Mr Straw's admission, in a terse four-word parliamentary answer, confirms reports that the plot - which has embroiled Sir Mark Thatcher in South Africa and a raft of his friends and associates - was known to western intelligence services.

He told the shadow foreign secretary Michael Ancram that the government had known about the coup attempt "in late January 2004".

The South African mercenary vanguard for the coup, lead by former Old Etonian and SAS officer Simon Mann, was arrested at Harare airport on March 7 and jailed.

At the same time a second group, led by former South African commander, Nick du Toit, was arrested in Equatorial Guinea's capital Malabo. His trial restarts tomorrow.

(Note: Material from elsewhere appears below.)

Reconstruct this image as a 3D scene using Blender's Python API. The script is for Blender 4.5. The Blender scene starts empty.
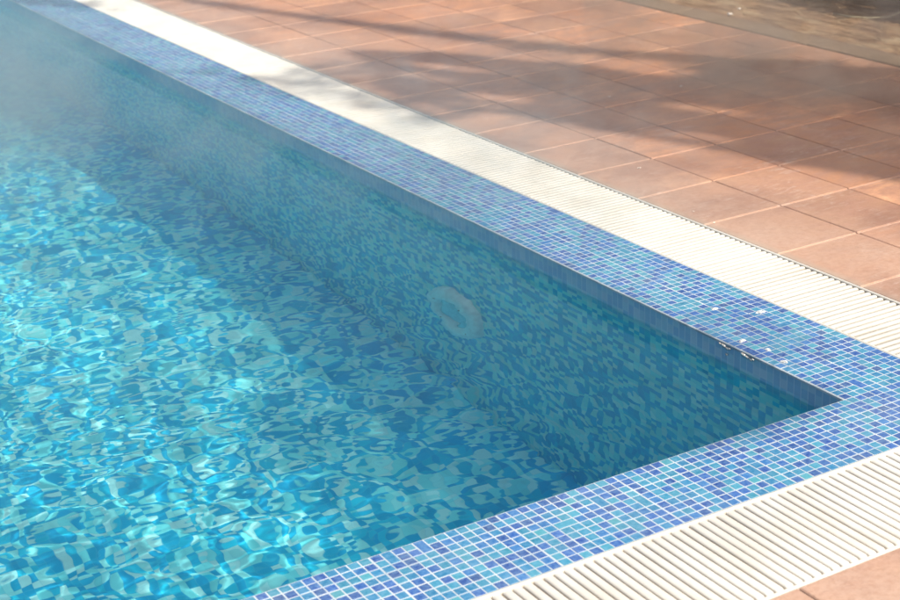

Evidence that plans for the coup prematurely leaked are contained in two South African intelligence documents seen by the Guardian.

The first, an analysis of the preparations and ultimate collapse of the coup, says the plot ters failed to follow through with a decision, taken in January, to move the logistical base out of South Africa to Namibia and Cyprus. "As Du Toit (and others) warned, the South African intelligence authorities were clearly onto the plan and Mann should have moved the whole operation out of South Africa immediately," it says.

An earlier report in December last year clearly identified planning for the coup by a group of former South African soldiers attached to the apartheid regime's notorious counter-insurgency unit, the 32 Buffalo Battalion.

Individuals from the battalion - all arrested in Harare or Malabo - were identified as setting up a fishing company in Equatorial Guinea "to present a legitimate front for planned militant actions against the government."

From Mr Straw's admission it is now clear that these reports reached M16 in London.

But given the likelihood that the plan could have resulted in bloodshed, Mr Ancram has asked for more answers. He has tabled questions to Mr Straw and the defence secretary Geoff Hoon asking what contingency plans were drawn up to evacuate British nations before the coup happened.

He also wants to know if any British armed forces were within reach of Equatorial Guinea at the time of the coup, and whether the British government warned it about the conspiracy.

President Teodoro Obiang, who will soon preside over the third largest oil fields in Africa, has said he was warned only by South Africa and Angola.

The Foreign Office claims that relations with President Obiang are "cordial". The UK is officially represented by the ambassador in Cameroon.

A spokesman for the Foreign Office said it was not known how many Britons work in Equatorial Guinea, but the department's website notes that "an increasing number of British nationals work [there], mainly in oil and related industries". The spokesman said he could not elaborate on Mr Straw's answer because the matter was subjudice.

Sir Mark faces charges in South Africa of having provided some of the finance for the coup by an investment in an aircraft services company. He denies any knowing involvement.